Hundreds of deep-water sharks and the largest concentration of deep-sea shark eggs ever found were recently discovered off the coast near Tel Aviv, in what is one of the most significant discoveries of marine habitats in Israel.

The hotspot that was found in the lowest layer of the ocean, just above the seabed, might be the region’s largest mating location for deep-sea sharks.

It was revealed following years of geo-mapping beneath the ocean’s surface and long-term collaboration between the University of Haifa, the Israel Oceanographic and Limnological Research, Ben-Gurion University of the Negev and the Interuniversity Institute for Marine Sciences in Eilat.

“From a global marine research perspective, this discovery can have enormous implications,” said University of Haifa’s Yizhaq Makovsky.

“The deep sea is the Earth’s climatic capacitor, mitigating short-term changes,” Makovsky explained. “Once the impact of surface synoptic changes migrates to the deep sea, the entire climate of the Earth changes.”

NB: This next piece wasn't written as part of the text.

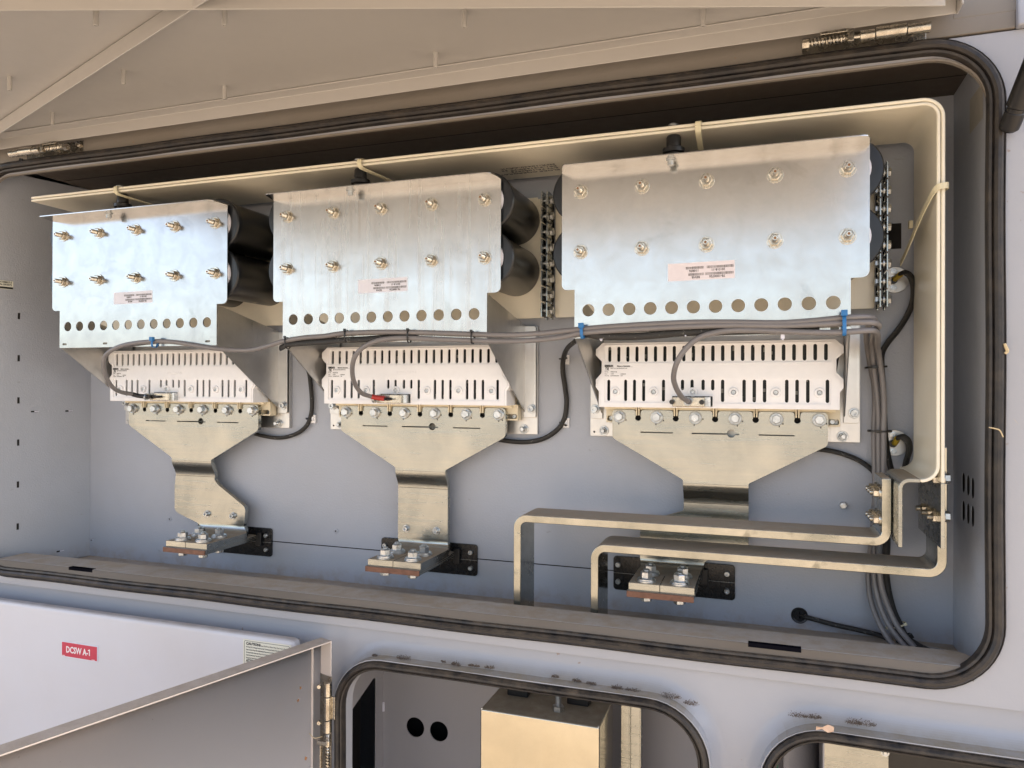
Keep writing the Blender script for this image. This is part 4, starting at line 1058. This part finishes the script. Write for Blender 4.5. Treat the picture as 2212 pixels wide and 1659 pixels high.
def print_on(cab_o, q, i0, i1, txt):
    """jacket print: small marks following the cable on its front side"""
    m = MB(); step = .0021; L = 0; s = 0; pts = q[i0:i1]
    rnd = random.Random(len(txt)); fw = Vector((0, -1, 0))
    for a, b in zip(pts, pts[1:]):
        d = (b-a); l = d.length
        while s < L+l:
            p = a+d*((s-L)/l); t = d.normalized(); up = t.cross(fw)
            if up.length < .05: s += step; continue
            up.normalize(); n_ = up.cross(t)*-1
            if n_.y > 0: n_ = -n_
            o = p+(n_*.82+up*.50)*(RC*1.02)
            if txt[int(s/step) % len(txt)] != ' ':
                h = .0022; w = .0014
                e = (up*.86-n_*.5).normalized()
                m.add([o-t*w/2-e*h/2, o+t*w/2-e*h/2, o+t*w/2-e*(h/2-.0004), o-t*w/2-e*(h/2-.0004)], [(0, 1, 2, 3)])
                m.add([o-t*w/2-e*h/2, o-t*(w/2-.0004)-e*h/2, o-t*(w/2-.0004)+e*h/2, o-t*w/2+e*h/2], [(0, 1, 2, 3)])
                if rnd.random() < .6: m.add([o-t*w/2+e*(h/2-.0004), o+t*w/2+e*(h/2-.0004), o+t*w/2+e*h/2, o-t*w/2+e*h/2], [(0, 1, 2, 3)])
            s += step
        L += l
    m.build('jacket_print', M_INKG, cab_o)
print_on(gC, qC, 2*8, 15*8, 'E119932 ALPHA WIRE 3466 22C 300V OR AWM 21694 105C 300V AWM PER 60C OIL  ')
print_on(gB, qB, 3*8, 8*8, 'ALPHA WIRE P/N 5610 2C 22 AWG  ')
print_on(gA, qA, 1*8+4, 3*8, 'ALPHA WIRE  ')
def sleeve(o, q, i0, i1, r, mat, name):
    m = MB(); m.tube(q[i0:i1], r, 16); m.build(name, mat, o)
sleeve(gA, qA, 0, 16, RC*1.12, M_BLACK, 'end_sleeve')
sleeve(gB, qB, 0, 16, RC*1.12, M_REDS, 'end_sleeve')
sleeve(gC, qC, 0, 6, RC*1.08, plain('blue_black_sleeve', (.02, .03, .08), .4), 'end_sleeve')
# plug hoods (parts of their cables)
def hood(o, dx, front):
    m = MB()
    x0, x1 = -.1475+dx, -.0955+dx
    m.box(x0, x1, 1.2440, 1.2720, -.0325, -.0160)
    m.build('plug_hood', M_STEEL, o, bev=.0015)
    m = MB(); m.box(x1, x1+.009, 1.2500, 1.2720, -.0325, -.0160); m.build('plug_shell', M_ZINC, o, bev=.0006)
    m = MB()
    if front: m.washer((-.1218+dx, 1.2440, -.0236), (0, -1, 0), .0045, .0072, .0045)
    else: m.washer((x0+.001, 1.238, -.0245), (-1, .0, 0), .0045, .0072, .0050)
    m.build('cable_collar', M_ZINC, o)
    m = MB()
    if front:
        for x in (x0+.000, x0+.048): m.cyl((x, 1.2445, -.0245), (0, -1, 0), .0040, .010, 14)
    else:
        m.cyl((x0+.018, 1.2405, -.0245), (1, 0, 0), .0028, .013, 12); m.cyl((x0+.031, 1.2405, -.0245), (1, 0, 0), .0010, .008, 8)
    m.build('thumb_screw', M_BLACK, o, bev=.0004)
hood(gA, -2*PITCH_U+.0025, False); hood(gB, -PITCH_U, False); hood(gC, 0, True)

# black braided harnesses
def harness(pts, label, r=.0056, flat=.55, up=None):
    return cable('braided_harness', pts, r, M_SLEEVE, label, 'cable sleeve', 'black braided harnesses', flat=flat, up=up)
harness([(606, 752, 1.160), (612, 749, 1.150), (622, 744, 1.1460), (655, 741, 1.1455), (700, 738, 1.1455), (737, 735, 1.1455), (785, 733, 1.1460), (840, 729, 1.1475), (900, 724, 1.1480)], 'black braided harness under the grey cable across the middle plate', up=(0, 0, 1))
harness([(1247, 728, 1.2), (1268, 722, 1.1465), (1300, 727, 1.1460), (1370, 727, 1.1455), (1440, 722, 1.1455), (1488, 718, 1.1460), (1560, 716, 1.1465), (1640, 714, 1.1470), (1770, 714, 1.1475)], 'black braided harness behind the grey cables on the right plate', up=(0, 0, 1))
harness([(1262, 715, 1.165), (1245, 735, 1.20), (1226, 752, 1.27), (1217, 775, 1.320), (1216, 803, 1.334), (1221, 838, 1.337), (1224, 870, 1.337), (1219, 905, 1.337), (1202, 930, 1.337), (1170, 949, 1.336), (1130, 955, 1.335), (1085, 951, 1.335), (1040, 940, 1.337)], 'black braided harness curving down the wall between the middle and right units', r=.0052, flat=.8)
harness([(648, 770, 1.32), (666, 800, 1.335), (671, 830, 1.337), (674, 870, 1.337), (672, 895, 1.337), (662, 920, 1.337), (640, 937, 1.337), (605, 946, 1.336), (565, 941, 1.335), (530, 930, 1.337)], 'black braided harness curving down the wall between the left and middle units', r=.0046, flat=.8)
harness([(1700, 966, 1.338), (1765, 970, 1.337), (1808, 977, 1.336), (1852, 993, 1.336), (1884, 1016, 1.337), (1905, 1050, 1.338)], 'black braided harness leaving the right busbar to the right', r=.0046, flat=.8)
harness([(*zC(1410, 115), 1.318), (*zC(1440, 108), 1.312), (*zC(1478, 135), 1.310), (*zC(1497, 200), 1.312), (*zC(1492, 290), 1.318), (*zC(1455, 385), 1.325), (*zC(1395, 480), 1.330), (*zC(1330, 560), 1.332), (*zC(1293, 630), 1.332), (*zC(1290, 720), 1.334), (*zC(1303, 900), 1.335), (*zC(1310, 1120), 1.335), (*zC(1330, 1290), 1.335), (*zC(1355, 1400), 1.335)], 'black braided harness looping from the upper round earth plate', r=.0062, flat=.55)
harness([(*zC(1395, 1178), 1.322), (*zC(1425, 1172), 1.316), (*zC(1460, 1200), 1.314), (*zC(1470, 1255), 1.318), (*zC(1455, 1310), 1.325), (*zC(1440, 1370), 1.33)], 'short black braided harness looping from the lower round earth plate', r=.0066, flat=.55)
# harnesses running down to the floor opening
for j, (d, r, lb) in enumerate(((0, .0050, 'black braided harness going down beside the grey cables to the floor opening'), (9, .0056, 'thicker black braided harness nearest the right wall, going into the floor opening'))):
    harness([(1913+d*.4, 1120, 1.332), (1911+d*.6, 1180, 1.330), (1907+d*.8, 1232, 1.328), (1910+d, 1275, 1.322), (1920+d, 1315, 1.314), (1933+d, 1345, 1.306), (1948+d, 1375, 1.302), (1975+d, 1395, 1.300), (2008+d, 1412, 1.295), (2035+d, 1435, 1.28)], lb, r=r, flat=.8)
cable('thin_cable', [(1730, 1331, 1.350), (1741, 1333, 1.335), (1760, 1338, 1.33), (1800, 1349, 1.328), (1850, 1360, 1.326), (1895, 1371, 1.325), (1920, 1380, 1.32)], .0040, M_SLEEVE, 'thin black cable from the wall grommet to the grey cables', 'cable')
p = P(1727, 1329, YW); m = MB(); m.lathe((p[0], YW, p[2]), (0, -1, 0), [(.0135, 0), (.0135, .002), (.0118, .0038), (.0100, .0030), (.0096, .0008)], 28)
for i in range(8):
    a = 2*pi*i/8; m.add([(p[0], YW-.0014, p[2]), (p[0]+.010*cos(a-.15), YW-.0018, p[2]+.010*sin(a-.15)), (p[0]+.010*cos(a+.15), YW-.0018, p[2]+.010*sin(a+.15))], [(0, 1, 2)])
tag(m.build('grommet', M_BLACK, None, at=p), 'round black rubber grommet low on the back wall', 'grommet')

# round earth plates with their studs and yellow sleeves
for (x, z, lb, up_) in ((.1992, .1771, 'upper round silvery earth plate with a yellow sleeved lug', 1), (.1989, -.0901, 'lower round silvery earth plate with a yellow sleeved lug', 0)):
    m = MB(); m.lathe((x, 1.3448, z), (0, -1, 0), [(.0215, 0), (.0215, .0018), (.0208, .0024)], 40)
    o = tag(m.build('earth_plate', M_ALU2, None, at=(x, 1.344, z)), lb, 'earth plate', 'round earth plates')
    for dz in (.0135, -.0140):
        m = MB(); m.lathe((x-.002, 1.3424, z+dz), (0, -1, 0), [(.0052, 0), (.0052, .003), (.0034, .0032), (.0034, .006), (.0018, .006), (.0016, .003)], 16); m.build('screw', M_ZINC, o)
    m = MB(); m.cyl((x-.003, 1.3424, z-.001), (0, -1, 0), .0062, .006, 16); m.build('terminal', M_BLACK, o)
    e = Vector(P(*zC(1412, 118), 1.316)) if up_ else Vector(P(*zC(1392, 1180), 1.322))
    s0 = Vector((x-.001, 1.335, z+(.001 if up_ else .000)))
    m = MB(); m.tube([s0, s0.lerp(e, .4)+Vector((0, -.003, 0)), e], .0046, 14); m.build('lug_sleeve', M_YEL, o)
m = MB(); p0 = P(1914, 482, YW-.001); m.box(.1885, .2087, YW-.0006, YW-.0001, .2282, .2699); m.build('wall_opening', M_DARK, cab)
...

A recent expedition off Israel’s coast found hundreds of small sharks and thousands of shark eggs. Photo courtesy of University of Haifa, Israel Oceanographic and Limnological Research, Ben-Gurion University of the Negev and the Interuniversity Institute for Marine Sciences in Eilat joint project

The Eastern Mediterranean Sea experienced multiple climatic and anthropogenic changes at different times, he added.

“Investigating the geological and environmental records concealed in this hotspot will provide a high-resolution record of the impact of changes on the deep sea, which is essential for understanding local and global climatic changes.”

The Eastern Mediterranean Sea is an early-warning system for what we can expect from marine environments across the world, Makovsky said.

“This was happening under our noses for thousands of years, right next to Tel Aviv, one of the largest cities in Israel. It was hiding in plain sight, which highlights how little we know about the deep. This is a global challenge.”